RIJKSMUSEUM, Amsterdã, Holanda. Disponível em: https://www.rijksmuseum.nl/en/search/objects?p=5&ps=12&f.principalMakers.name.sort=Gerard+de+Lairesse&st=Objects&ii=8#/RP-P-OB-46.773,56 Acesso em: 05 jul. 2019.
STATENS MUSEUM FOR KUNST, Copenhagen, Dinamarca. Disponível em: https://www.rijksmuseum.nl/en/collection/RP-P-OB-10.350 Acesso em: 03 mai. 2019.
[1] Homero (ca. IX-VIII a.C.) é o autor dos poemas heroicos Ilíada e Odisseia, que datam em torno do fim do século IX a.C., em que relata as aventuras dos heróis Aquiles e Odisseu, envolvidos com os deuses.
[2] A Ilíada relata o cerco dos gregos à cidade de Tróia, enquanto comenta a respeito dos deuses do Olimpo, que tomam parte na trama, ajudando diferentes lados, nos cinquenta dias de uma guerra de dez anos.
[3] A escultura em mármore do Apolo de Belvedere faz parte do acervo de um dos Museus Vaticanos, em Roma. A escultura é considerada uma cópia romana de um original grego do período clássico, determinada por sua posição, em que uma das pernas vem à frente. A escultura, copiada por diversas vezes, principalmente, por gravuristas nos séculos XVI e XVII, foi descrita por Johann Joachim Winckelmann (1717-1768), historiador de arte e arqueólogo alemão, na obra História da Arte Antiga, lançada em 1764, transformando-a, no século XVIII, um símbolo da arte produzida na Antiga Grécia.
[4] Da Escola de Fontainebleau (ca. 1530-1610) saíram importantes nomes que influenciaram a arte Maneirista, entre eles: Francesco PRIMATICCIO (1504-1570) e François CLOUET (ca. 1510-1572) e Benvenuto CELLINI (1500-1571)
[5] Entre 1802 e 1821, Johann Adam Bernhard von Bartsch (1757-1821) publicou, em francês, vinte e um volumes com o título: Le Peintre Graveur. A obra de Bartsch foi reimpressa diversas vezes. Parte das gravuras foram republicadas no século XX, como parte do livro ilustrado, The Illustrated Bartsch, lançado em New York, pela Abaris Books, em 1978. Bartsch é responsável por desenvolver o sistema de numeração definitiva, com seu próprio nome seguido de um número.
[6] O primeiro catálogo de Xilogravuras e gravuras flamengas e holandesa produzidas entre 1450 e 1700 documentado por Friedrich Wilhelm Hollstein (1888-1957) foi lançado em 1949/53 com o título: Dutch and Flemish etchings, engravings and woodcuts 1450-1700. A numeração Hollstein foi adotada nas casas de leilão e demais impressores.
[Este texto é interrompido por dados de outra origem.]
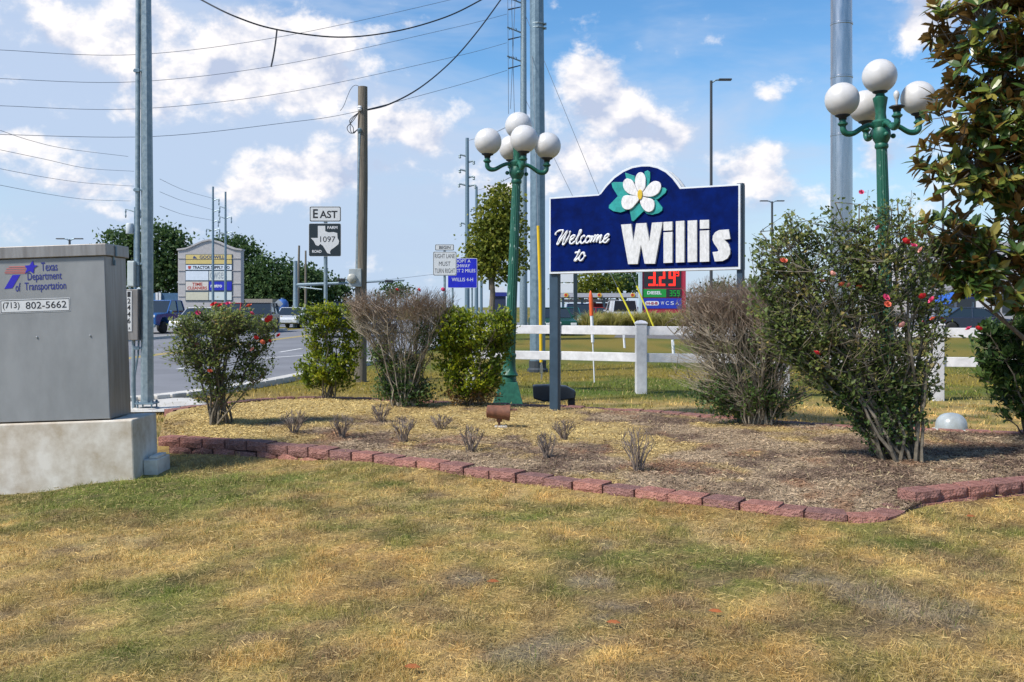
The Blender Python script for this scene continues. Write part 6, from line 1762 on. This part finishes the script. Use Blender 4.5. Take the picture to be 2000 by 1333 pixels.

A nova série Hollstein foi reimpressa em 1993, com o objetivo de atualizar e aperfeiçoar as informações contidas nos volumes anteriores e inclui figuras-chave do estilo Maneirista.
[7] Documentado por Friedrich Wilhelm Hollstein (1888-1957) foi lançado em 1949/53 com o título: Dutch and Flemish etchings, engravings and woodcuts 1450-1700. A numeração Hollstein foi adotada nas casas de leilão e demais impressores.
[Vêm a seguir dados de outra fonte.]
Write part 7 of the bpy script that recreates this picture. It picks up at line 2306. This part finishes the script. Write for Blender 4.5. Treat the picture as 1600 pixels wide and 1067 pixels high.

[8] Chamado pelos romanos por Vulcano, Hefesto é o deus do fogo e da metalurgia. Responsável por forjar os mais belos objetos e instrumentos para os deuses. Sua figura é grotesca devido a uma queda, que o deixou manco. Os Ciclopes trabalhavam como ferreiros para ele.
[9] Entre os grandes nomes da arte barroca nos Países Baixos, encontram-se: Peter Paul RUBENS (1577-1640), REMBRANDTHarmenszoon van Rijn (1606-1669) Johannes VERMEER (1632-1675), Jacob van RUISDAEL (ca. 1628-1682) Jan van GOYEN (1596-1656) e Frans HALS (ca. 1580-1666).
[10] Cenas da vida cotidiana, do mundo do trabalho e dos espaços domésticos, chamadas de cenas de gênero, dominaram a pintura holandesa do século XVII.